Rasa putus asa yang sempat menimpanya dan menimpa Muslimin yang lain tatkala pihak Kuraisy mengatakan Nabi sudah meninggal, menjadi. sebagian rasa semangatnya terhadap agama ini, sehingga rasa sedihnya itu membuatnya lepas dari ketajaman pikirannya. Tetapi setelah diketahuinya bahwa Rasulullah masih hidup, ia tampil menyerahkan seluruh hidupnya demi imannya itu, dan Allah memberi kemenangan kepadanya melawan jenderal jenius yang sangat dibanggakan Kuraisy itu dan telah memberi keuntungan kepada mereka dalam Perang Uhud.
Tetapi iman dan semangat Umar terhadap imannya itu tak dapat menahan kebanggaan dirinya, tak dapat menahan kepercayaannya kepada pendapatnya di depan Rasulullah sendiri. Dalam membanggakan pendapatnya Umar termasuk orang yang paling kuat alasannya di kalangan Muslimin, dan paling menonjol. Memang benar bahwa Muslimin, semuanya tidak mengenal lemah, dan ada yang menyampaikan pendapatnya kepada Rasulullah dan be'rdebat untuk mempertahankan pendapatnya atau mau meyakinkan lawan bicaranya, yang memang sudah menjadi ciri khas orang-orang yang berpendirian kuat di masamasa revolusi, karena dengan itu mereka ingin pendirian yang menjadi cita-citanya mencapai tujuan. Tetapi Umar yang paling berterus terang dan paling berani. Tanpa mengurangi cintanya kepada Rasulullah serta kuatnya iman akan risalahnya, ia mau menyampaikan pendapatnya di depan Rasulullah dan mau mempertahankannya.
Sudah kita lihat sikapnyamengenai tawanan Perang Badr, bagaimana ia meminta izin akan mencabut dua gigi seri Suhail bin Amr sesudah Muslimin menerima tebusan para tawanan itu. Dan kelak kita akan melihat sikap demikian ini dalam persahabatannya dengan Rasulullah dan pada masa pemerintahan Abu Bakr. Kita akan melihat ijtihadnya di masa Rasulullah yang kemudian sebagian dikuatkan oleh Qur'an, di samping ketentuanketentuan hukum dan prinsip-prinsip hasil ijtihadnya yang kita lihat sesudah Rasulullah wafat, yang sampai sekarang tetap menjadi pegangan kaum Muslimin.
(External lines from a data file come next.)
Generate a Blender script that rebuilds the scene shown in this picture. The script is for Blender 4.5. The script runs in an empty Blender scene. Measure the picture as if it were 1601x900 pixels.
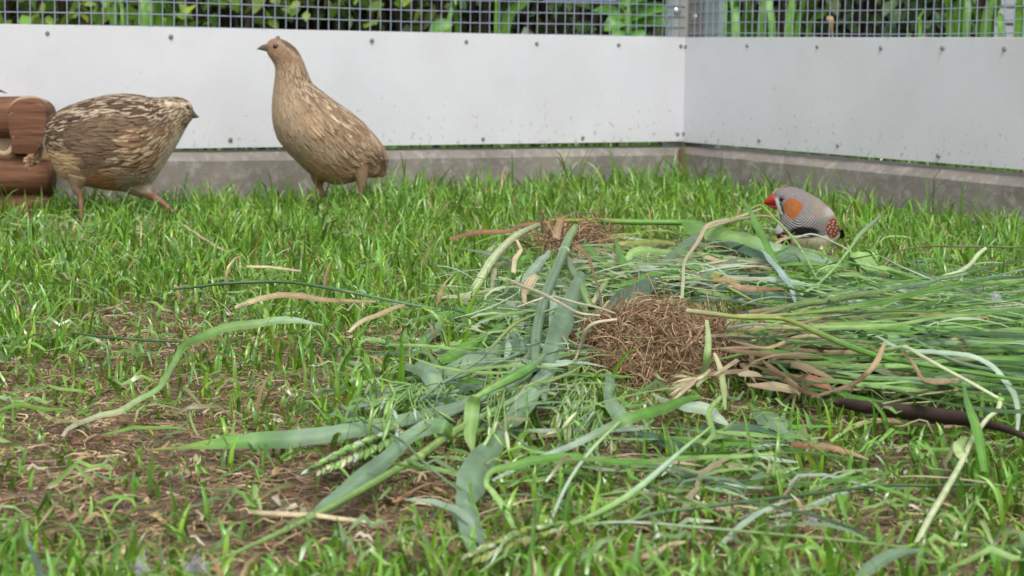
import bpy, math, random
import numpy as np
from mathutils import Vector, Matrix
R = math.radians
random.seed(7); rng = np.random.default_rng(7)
S = bpy.context.scene
COL = S.collection
# ------------------------------------------------------------------ camera
F = 2934.0; CX, CY = 800.5, 450.0; CAMH = 0.17
cd = bpy.data.cameras.new("camera"); cam = bpy.data.objects.new("camera", cd); COL.objects.link(cam)
cd.sensor_width = 36; cd.lens = F/1601*36; cd.clip_start = .01; cd.clip_end = 200
PITCH = math.atan((450-81.9)/F)
cam.matrix_world = Matrix.Translation((0, 0, CAMH)) @ Matrix.Rotation(math.pi/2-PITCH, 4, 'X') @ Matrix.Rotation(R(0.8), 4, 'Z')
S.camera = cam
cd.dof.use_dof = True; cd.dof.focus_distance = 1.05; cd.dof.aperture_fstop = 29
MR = np.array(cam.matrix_world.to_3x3()); CP = np.array((0, 0, CAMH))
# ------------------------------------------------------------------ world, sun, exposure
SUN_EL, SUN_AZ = R(55), R(9)          # sun stands behind the camera and to its right
w = bpy.data.worlds.new("World"); S.world = w; w.use_nodes = True
nt = w.node_tree; bg = nt.nodes['Background']
sky = nt.nodes.new('ShaderNodeTexSky'); sky.sky_type = 'NISHITA'; sky.sun_disc = False
sky.sun_elevation = SUN_EL; sky.sun_rotation = math.pi-SUN_AZ; sky.air_density = 1.6; sky.dust_density = 3
hs = nt.nodes.new('ShaderNodeHueSaturation'); hs.inputs['Saturation'].default_value = .3
nt.links.new(sky.outputs[0], hs.inputs['Color']); nt.links.new(hs.outputs[0], bg.inputs[0])
bg.inputs[1].default_value = 0.15
sd = bpy.data.lights.new("sun", 'SUN'); sun = bpy.data.objects.new("sun", sd); COL.objects.link(sun)
sd.energy = 1.25; sd.angle = R(18); sd.color = (1, .96, .9)
sdir = Vector((math.sin(SUN_AZ)*math.cos(SUN_EL), -math.cos(SUN_AZ)*math.cos(SUN_EL), math.sin(SUN_EL)))
sun.rotation_euler = sdir.to_track_quat('Z', 'Y').to_euler()
S.view_settings.view_transform = 'Standard'; S.view_settings.look = 'None'
S.view_settings.exposure = 0.42; S.view_settings.gamma = 1.0

# ------------------------------------------------------------------ helpers
def ray(px, py):
    d = MR @ np.array(((px-CX)/F, -(py-CY)/F, -1.0)); return d
def gh(x, y):
    return .0035*np.sin(7*x+1.3)*np.cos(6*y+.4)+.002*np.sin(19*x+2*y)+.0015*np.cos(23*y-5*x)
def G(px, py, z=0.0):                 # pixel of the photograph -> point at height z above the ground
    d = ray(px, py); p = CP+d*((z-CAMH)/d[2]); return p
def D(px, py, dist):
    d = ray(px, py); return CP+d*(dist/d[1])
def proj(P):
    q = (P-CP) @ MR; return CX+F*q[..., 0]/-q[..., 2], CY-F*q[..., 1]/-q[..., 2]
def lin(r, g, b):
    f = lambda c: ((c/255+.055)/1.055)**2.4 if c > 10 else c/255/12.92
    return (f(r), f(g), f(b))
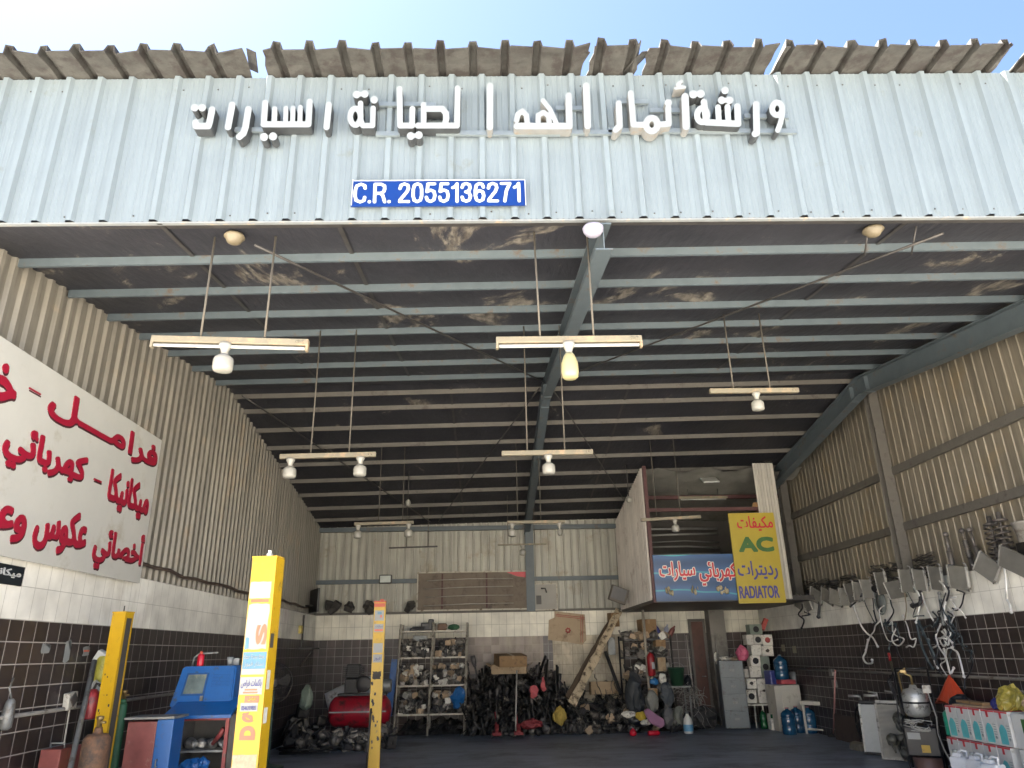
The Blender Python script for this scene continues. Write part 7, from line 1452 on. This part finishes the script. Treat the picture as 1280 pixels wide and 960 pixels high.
for k in range(5): coolant(yfar-wb*(k+.5), zmid+.006, hb, wb, f'white coolant carton with teal bottle print, {names[k]} of the upper row')
for k in range(5): coolant(yfar+.1-wb*1.02*(k+.5), zmid-hb, hb, wb*1.0, f'white coolant carton with a red tab, {names[k]} of the lower row', k > 2)
b = MB(); b.bx(BX+.02, BX+.5, ynear-.36, ynear-.01, zmid+.006, ztop-.003, .006); b.jitter(.004, 6, 1); t = thing('plain_carton', 'plain white carton with a green mark nearest the frame edge', 'carton', (BX+.2, ynear-.2, zmid)); b.build('body', M_cw, t)
b = MB(); b.prism([(-.06, 0), (0, -.06), (.08, 0), (0, .06)], .002, Matrix(((1, 0, 0, BX+.32), (0, 0, -1, ynear-.361), (0, 1, 0, (zmid+ztop)/2+.02), (0, 0, 0, 1)))); b.bx(BX+.018, BX+.0195, ynear-.26, ynear-.16, zmid+.12, zmid+.3); b.build('green_mark', M_green, t)
if zmid > hb: pass
b = MB(); b.bx(BX+.02, BX+.5, ynear-.4, ynear-.02, .001, zmid-.002, .006); tag(b.build('plain_carton', M_cw), 'plain white carton under the green marked one', 'carton')
# things lying on the cartons
b = MB(); b.box((BX+.14, yfar-.35, ztop+.012), (.16, .5, .02), Euler((0, 0, .1))); tag(b.build('wood_slat', M_card2), 'pale wooden slat lying on the coolant cartons', 'slat')
b = MB(); b.box((BX+.22, yfar-.25, ztop+.04), (.12, .6, .03), Euler((0, 0, -.1))); tag(b.build('wood_slat', M_card), 'darker wooden slat under the pale one', 'slat')
blob(Vector((BX+.2, ynear+.32, ztop+.05)), .1, pm('deep_blue_can', (.03, .04, .2)), 'blue_cloth', 'dark blue cloth lump on the cartons left of the yellow bag', 'cloth', 14, None, 3, .4, (1, 1.3, .6))
py_ = W(1258, 873, 'x', BX+.15); o = blob(Vector((BX+.2, py_.y, ztop+.1)), .165, pm('olive_yellow_bag', (.30, .25, .05), .35, 0, .25, 6), 'yellow_bag', 'crumpled olive yellow plastic bag on the coolant cartons', 'bag', 17, None, 4, .5, (.9, 1.3, .75))
blob(Vector((BX+.2, ynear-.28, ztop+.08)), .15, M_card2, 'brown_bag', 'crumpled brown paper bag at the end of the cartons', 'bag', 19, None, 3, .4, (1, 1, .9)); blob(Vector((BX+.1, ynear-.42, ztop+.0)), .13, M_bag, 'black_lump', 'black round lump hanging at the frame edge', 'bag', 23, None, 3, .2)
p = W(1184, 907, 'x', BX+.05); bottle('green_canister', (BX+.12, yfar+.12, zmid+.005), .085, hb*.9, pm('sea_green_plastic', (.02, .28, .18), .3, 0, .08, 5), 'sea green bottle at the far end of the upper cartons', capm=M_greenb)
# white jerry cans
def jerry(p, rz, lab):
    t = thing('jerry_can', lab, 'jerry can', p, (0, 0, rz), 'white jerry cans before the cartons'); b = MB(); b.box((0, 0, .14), (.15, .2, .28), bev=.025); b.box((0, .03, .29), (.08, .1, .05), taper=.8, bev=.008); b.build('body', pm('white_plastic_can', (.55, .57, .6), .35, 0, .05, 7), t, local=True)
    b = MB(); b.tube([(0, -.07, .275), (0, -.075, .335), (0, -.02, .345), (0, .03, .315)], .013, 8); b.build('handle', pm('white_plastic_can', (.55, .57, .6)), t, local=True); b = MB(); b.lathe([(.028, .315), (.028, .345), (.001, .347)], (0, .05, 0), 12); b.build('cap', M_stick_w, t, local=True)
    b = MB(); b.bx(-.0785, -.0755, -.07, .06, .05, .11); b.build('label_sticker', M_ink, t, local=True); return t
pj = W(1199, 938, 'x', 5.25); pz = pj.z-.34; print('JERRY', pj, 'zmid', zmid, hb)
J0 = max(0, pz)
jerry((pj.x, pj.y, J0), .5, 'white jerry can with navy label, farthest of the three'); jerry((pj.x+.02, pj.y-.26, J0), .2, 'white jerry can with navy label, middle of the three'); jerry((pj.x-.0, pj.y-.54, J0), .3, 'white jerry can with navy label, nearest of the three')
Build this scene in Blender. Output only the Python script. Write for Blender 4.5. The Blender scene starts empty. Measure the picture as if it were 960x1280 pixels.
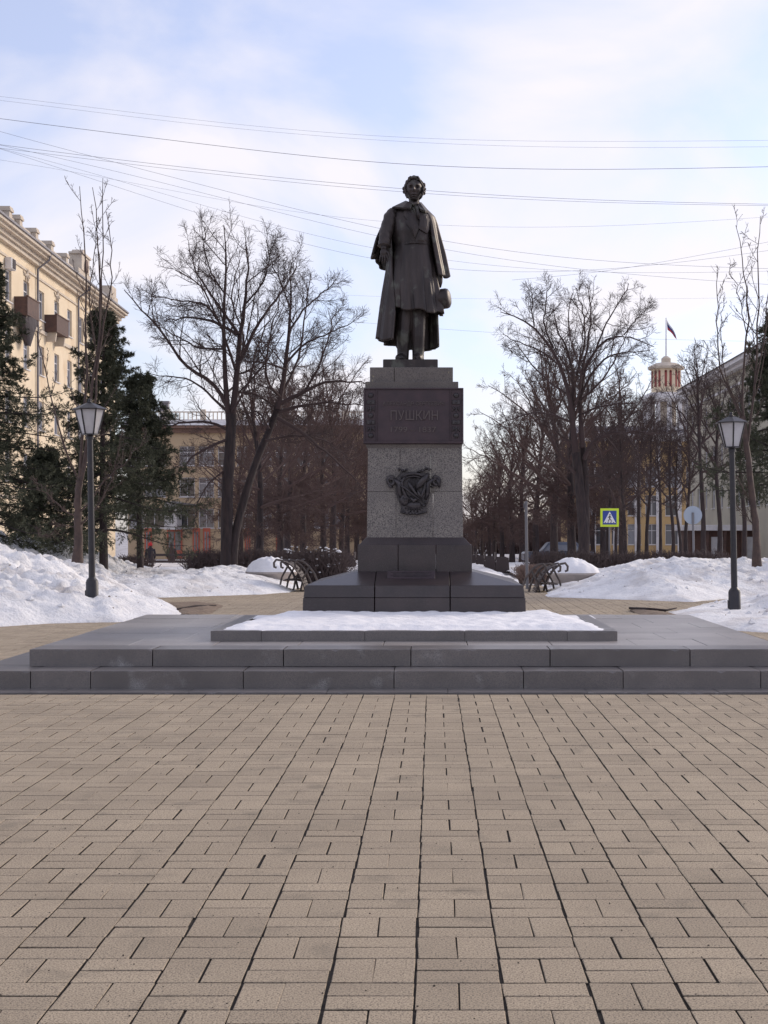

Setelah Rasulullah selesai menghadapi perang dengan Banu Mustaliq, ada dua orang dari kalangan Muslimin yang bertengkar mem-perebutkan mata air; yang seorang dari kalangan Muhajirin dan yang seorang lagi dari Ansar. Yang dari Muhajirin berteriak: Saudara-saudara Muhajirin! Dibalas oleh Ansar: Saudara-saudara Ansar! Pada waktu itulah Abdullah bin Ubai bin Salul, pemimpin kaum munafik di Medinah berkata kepada orang-orang di sekitarnya: "Di kota kita ini sudah banyak kaum Muhajirin. Penggabungan kita dengan mereka akan seperti kata peribahasa: 'Seperti membesarkan anak harimau.' Sungguh, kalau kita sudah kembali ke Medinah, orang yang berkuasa akan mengusir orang yang lebih hina." Kata-kata ini disampaikan kepada Rasulullah, yang ketika itu ada Umar bin Khattab. Umar naik pitam dan katanya: Rasulullah, perintahkan kepada Abbad bin Bisyir supaya membunuhnya. Tetapi Rasulullah menjawab: Umar, bagaimana kalau sampai menjadi pembicaraan orang, bahwa Muhammad membunuh sahabat-sahabatnya sendiri. Lalu ia meminta diumumkan supaya kaum Muslimin segera berangkat pada waktu yang tidak biasa mereka lakukan.